AVAILABLE DATA =>
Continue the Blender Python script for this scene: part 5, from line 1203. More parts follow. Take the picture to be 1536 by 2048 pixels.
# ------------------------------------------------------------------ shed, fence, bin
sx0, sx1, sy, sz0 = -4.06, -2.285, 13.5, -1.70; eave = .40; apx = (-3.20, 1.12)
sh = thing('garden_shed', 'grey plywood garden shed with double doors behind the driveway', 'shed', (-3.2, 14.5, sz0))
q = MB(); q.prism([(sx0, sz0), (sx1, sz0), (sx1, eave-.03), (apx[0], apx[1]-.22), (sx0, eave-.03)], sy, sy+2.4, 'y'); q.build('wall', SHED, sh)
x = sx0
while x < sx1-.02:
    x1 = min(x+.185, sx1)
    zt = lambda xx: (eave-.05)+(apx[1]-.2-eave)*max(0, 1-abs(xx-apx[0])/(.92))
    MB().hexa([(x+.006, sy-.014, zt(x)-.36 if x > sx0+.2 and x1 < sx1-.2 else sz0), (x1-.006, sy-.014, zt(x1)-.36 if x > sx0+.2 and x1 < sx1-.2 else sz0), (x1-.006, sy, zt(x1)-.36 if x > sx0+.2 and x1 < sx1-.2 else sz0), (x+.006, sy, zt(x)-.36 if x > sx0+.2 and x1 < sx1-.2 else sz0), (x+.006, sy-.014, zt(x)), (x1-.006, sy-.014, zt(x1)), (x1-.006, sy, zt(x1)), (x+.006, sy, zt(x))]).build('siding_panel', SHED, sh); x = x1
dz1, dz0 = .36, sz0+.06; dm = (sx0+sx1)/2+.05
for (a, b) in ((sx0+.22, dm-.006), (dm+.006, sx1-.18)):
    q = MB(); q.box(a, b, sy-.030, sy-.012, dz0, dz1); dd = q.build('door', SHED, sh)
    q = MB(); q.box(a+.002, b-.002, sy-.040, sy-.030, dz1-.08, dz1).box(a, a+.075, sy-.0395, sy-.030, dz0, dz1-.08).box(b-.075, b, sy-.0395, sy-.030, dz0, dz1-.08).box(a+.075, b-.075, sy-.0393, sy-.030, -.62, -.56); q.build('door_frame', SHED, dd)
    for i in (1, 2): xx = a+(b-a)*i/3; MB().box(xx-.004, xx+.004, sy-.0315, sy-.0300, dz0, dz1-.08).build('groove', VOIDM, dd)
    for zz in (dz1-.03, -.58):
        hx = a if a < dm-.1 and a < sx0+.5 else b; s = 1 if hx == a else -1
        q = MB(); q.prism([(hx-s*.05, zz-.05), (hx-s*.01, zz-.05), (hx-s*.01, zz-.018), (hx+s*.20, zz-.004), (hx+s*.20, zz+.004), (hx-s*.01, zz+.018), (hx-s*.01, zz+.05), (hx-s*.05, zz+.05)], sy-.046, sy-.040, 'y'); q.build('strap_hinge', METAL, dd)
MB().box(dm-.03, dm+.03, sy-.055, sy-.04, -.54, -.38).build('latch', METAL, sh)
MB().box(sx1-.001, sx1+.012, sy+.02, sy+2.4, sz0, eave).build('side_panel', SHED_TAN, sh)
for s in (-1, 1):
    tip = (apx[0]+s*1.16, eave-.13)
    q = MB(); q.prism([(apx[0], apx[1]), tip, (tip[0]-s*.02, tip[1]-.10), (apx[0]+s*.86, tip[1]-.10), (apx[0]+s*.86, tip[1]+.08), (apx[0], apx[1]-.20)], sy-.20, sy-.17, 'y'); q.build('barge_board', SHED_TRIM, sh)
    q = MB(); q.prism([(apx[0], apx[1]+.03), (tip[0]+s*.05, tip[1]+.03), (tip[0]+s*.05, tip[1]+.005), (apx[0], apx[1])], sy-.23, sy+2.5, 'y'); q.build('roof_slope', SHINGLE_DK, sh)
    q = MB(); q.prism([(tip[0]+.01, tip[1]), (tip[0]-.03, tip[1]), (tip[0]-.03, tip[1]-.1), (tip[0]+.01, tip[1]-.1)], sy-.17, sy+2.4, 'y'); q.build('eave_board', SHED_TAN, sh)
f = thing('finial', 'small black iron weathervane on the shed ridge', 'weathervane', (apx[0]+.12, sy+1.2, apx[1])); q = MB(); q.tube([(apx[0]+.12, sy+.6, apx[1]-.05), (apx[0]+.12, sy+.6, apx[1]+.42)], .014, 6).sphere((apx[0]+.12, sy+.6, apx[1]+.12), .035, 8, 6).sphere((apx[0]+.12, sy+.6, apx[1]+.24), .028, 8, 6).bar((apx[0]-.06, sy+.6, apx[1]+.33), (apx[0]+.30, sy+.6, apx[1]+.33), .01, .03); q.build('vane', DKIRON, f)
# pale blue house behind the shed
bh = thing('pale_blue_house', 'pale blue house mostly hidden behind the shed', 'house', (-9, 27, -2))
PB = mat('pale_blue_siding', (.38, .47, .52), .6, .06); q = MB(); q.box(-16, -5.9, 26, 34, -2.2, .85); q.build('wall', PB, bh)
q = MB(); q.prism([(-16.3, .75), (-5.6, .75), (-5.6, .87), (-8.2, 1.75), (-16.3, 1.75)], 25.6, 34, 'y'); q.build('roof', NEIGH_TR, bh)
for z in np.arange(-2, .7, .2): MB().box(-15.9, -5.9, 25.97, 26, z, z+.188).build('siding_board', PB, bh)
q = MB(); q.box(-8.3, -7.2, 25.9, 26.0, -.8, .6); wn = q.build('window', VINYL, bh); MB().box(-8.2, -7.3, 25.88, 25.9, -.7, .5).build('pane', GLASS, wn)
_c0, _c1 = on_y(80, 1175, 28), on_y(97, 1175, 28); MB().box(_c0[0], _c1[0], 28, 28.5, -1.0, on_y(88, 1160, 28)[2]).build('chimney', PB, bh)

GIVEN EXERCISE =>
Print the whole listing again, exactly.

RESULT FOR THIS EXERCISE =>
Continue the Blender Python script for this scene: part 5, from line 1203. More parts follow. Take the picture to be 1536 by 2048 pixels.
# ------------------------------------------------------------------ shed, fence, bin
sx0, sx1, sy, sz0 = -4.06, -2.285, 13.5, -1.70; eave = .40; apx = (-3.20, 1.12)
sh = thing('garden_shed', 'grey plywood garden shed with double doors behind the driveway', 'shed', (-3.2, 14.5, sz0))
q = MB(); q.prism([(sx0, sz0), (sx1, sz0), (sx1, eave-.03), (apx[0], apx[1]-.22), (sx0, eave-.03)], sy, sy+2.4, 'y'); q.build('wall', SHED, sh)
x = sx0
while x < sx1-.02:
    x1 = min(x+.185, sx1)
    zt = lambda xx: (eave-.05)+(apx[1]-.2-eave)*max(0, 1-abs(xx-apx[0])/(.92))
    MB().hexa([(x+.006, sy-.014, zt(x)-.36 if x > sx0+.2 and x1 < sx1-.2 else sz0), (x1-.006, sy-.014, zt(x1)-.36 if x > sx0+.2 and x1 < sx1-.2 else sz0), (x1-.006, sy, zt(x1)-.36 if x > sx0+.2 and x1 < sx1-.2 else sz0), (x+.006, sy, zt(x)-.36 if x > sx0+.2 and x1 < sx1-.2 else sz0), (x+.006, sy-.014, zt(x)), (x1-.006, sy-.014, zt(x1)), (x1-.006, sy, zt(x1)), (x+.006, sy, zt(x))]).build('siding_panel', SHED, sh); x = x1
dz1, dz0 = .36, sz0+.06; dm = (sx0+sx1)/2+.05
for (a, b) in ((sx0+.22, dm-.006), (dm+.006, sx1-.18)):
    q = MB(); q.box(a, b, sy-.030, sy-.012, dz0, dz1); dd = q.build('door', SHED, sh)
    q = MB(); q.box(a+.002, b-.002, sy-.040, sy-.030, dz1-.08, dz1).box(a, a+.075, sy-.0395, sy-.030, dz0, dz1-.08).box(b-.075, b, sy-.0395, sy-.030, dz0, dz1-.08).box(a+.075, b-.075, sy-.0393, sy-.030, -.62, -.56); q.build('door_frame', SHED, dd)
    for i in (1, 2): xx = a+(b-a)*i/3; MB().box(xx-.004, xx+.004, sy-.0315, sy-.0300, dz0, dz1-.08).build('groove', VOIDM, dd)
    for zz in (dz1-.03, -.58):
        hx = a if a < dm-.1 and a < sx0+.5 else b; s = 1 if hx == a else -1
        q = MB(); q.prism([(hx-s*.05, zz-.05), (hx-s*.01, zz-.05), (hx-s*.01, zz-.018), (hx+s*.20, zz-.004), (hx+s*.20, zz+.004), (hx-s*.01, zz+.018), (hx-s*.01, zz+.05), (hx-s*.05, zz+.05)], sy-.046, sy-.040, 'y'); q.build('strap_hinge', METAL, dd)
MB().box(dm-.03, dm+.03, sy-.055, sy-.04, -.54, -.38).build('latch', METAL, sh)
MB().box(sx1-.001, sx1+.012, sy+.02, sy+2.4, sz0, eave).build('side_panel', SHED_TAN, sh)
for s in (-1, 1):
    tip = (apx[0]+s*1.16, eave-.13)
    q = MB(); q.prism([(apx[0], apx[1]), tip, (tip[0]-s*.02, tip[1]-.10), (apx[0]+s*.86, tip[1]-.10), (apx[0]+s*.86, tip[1]+.08), (apx[0], apx[1]-.20)], sy-.20, sy-.17, 'y'); q.build('barge_board', SHED_TRIM, sh)
    q = MB(); q.prism([(apx[0], apx[1]+.03), (tip[0]+s*.05, tip[1]+.03), (tip[0]+s*.05, tip[1]+.005), (apx[0], apx[1])], sy-.23, sy+2.5, 'y'); q.build('roof_slope', SHINGLE_DK, sh)
    q = MB(); q.prism([(tip[0]+.01, tip[1]), (tip[0]-.03, tip[1]), (tip[0]-.03, tip[1]-.1), (tip[0]+.01, tip[1]-.1)], sy-.17, sy+2.4, 'y'); q.build('eave_board', SHED_TAN, sh)
f = thing('finial', 'small black iron weathervane on the shed ridge', 'weathervane', (apx[0]+.12, sy+1.2, apx[1])); q = MB(); q.tube([(apx[0]+.12, sy+.6, apx[1]-.05), (apx[0]+.12, sy+.6, apx[1]+.42)], .014, 6).sphere((apx[0]+.12, sy+.6, apx[1]+.12), .035, 8, 6).sphere((apx[0]+.12, sy+.6, apx[1]+.24), .028, 8, 6).bar((apx[0]-.06, sy+.6, apx[1]+.33), (apx[0]+.30, sy+.6, apx[1]+.33), .01, .03); q.build('vane', DKIRON, f)
# pale blue house behind the shed
bh = thing('pale_blue_house', 'pale blue house mostly hidden behind the shed', 'house', (-9, 27, -2))
PB = mat('pale_blue_siding', (.38, .47, .52), .6, .06); q = MB(); q.box(-16, -5.9, 26, 34, -2.2, .85); q.build('wall', PB, bh)
q = MB(); q.prism([(-16.3, .75), (-5.6, .75), (-5.6, .87), (-8.2, 1.75), (-16.3, 1.75)], 25.6, 34, 'y'); q.build('roof', NEIGH_TR, bh)
for z in np.arange(-2, .7, .2): MB().box(-15.9, -5.9, 25.97, 26, z, z+.188).build('siding_board', PB, bh)
q = MB(); q.box(-8.3, -7.2, 25.9, 26.0, -.8, .6); wn = q.build('window', VINYL, bh); MB().box(-8.2, -7.3, 25.88, 25.9, -.7, .5).build('pane', GLASS, wn)
_c0, _c1 = on_y(80, 1175, 28), on_y(97, 1175, 28); MB().box(_c0[0], _c1[0], 28, 28.5, -1.0, on_y(88, 1160, 28)[2]).build('chimney', PB, bh)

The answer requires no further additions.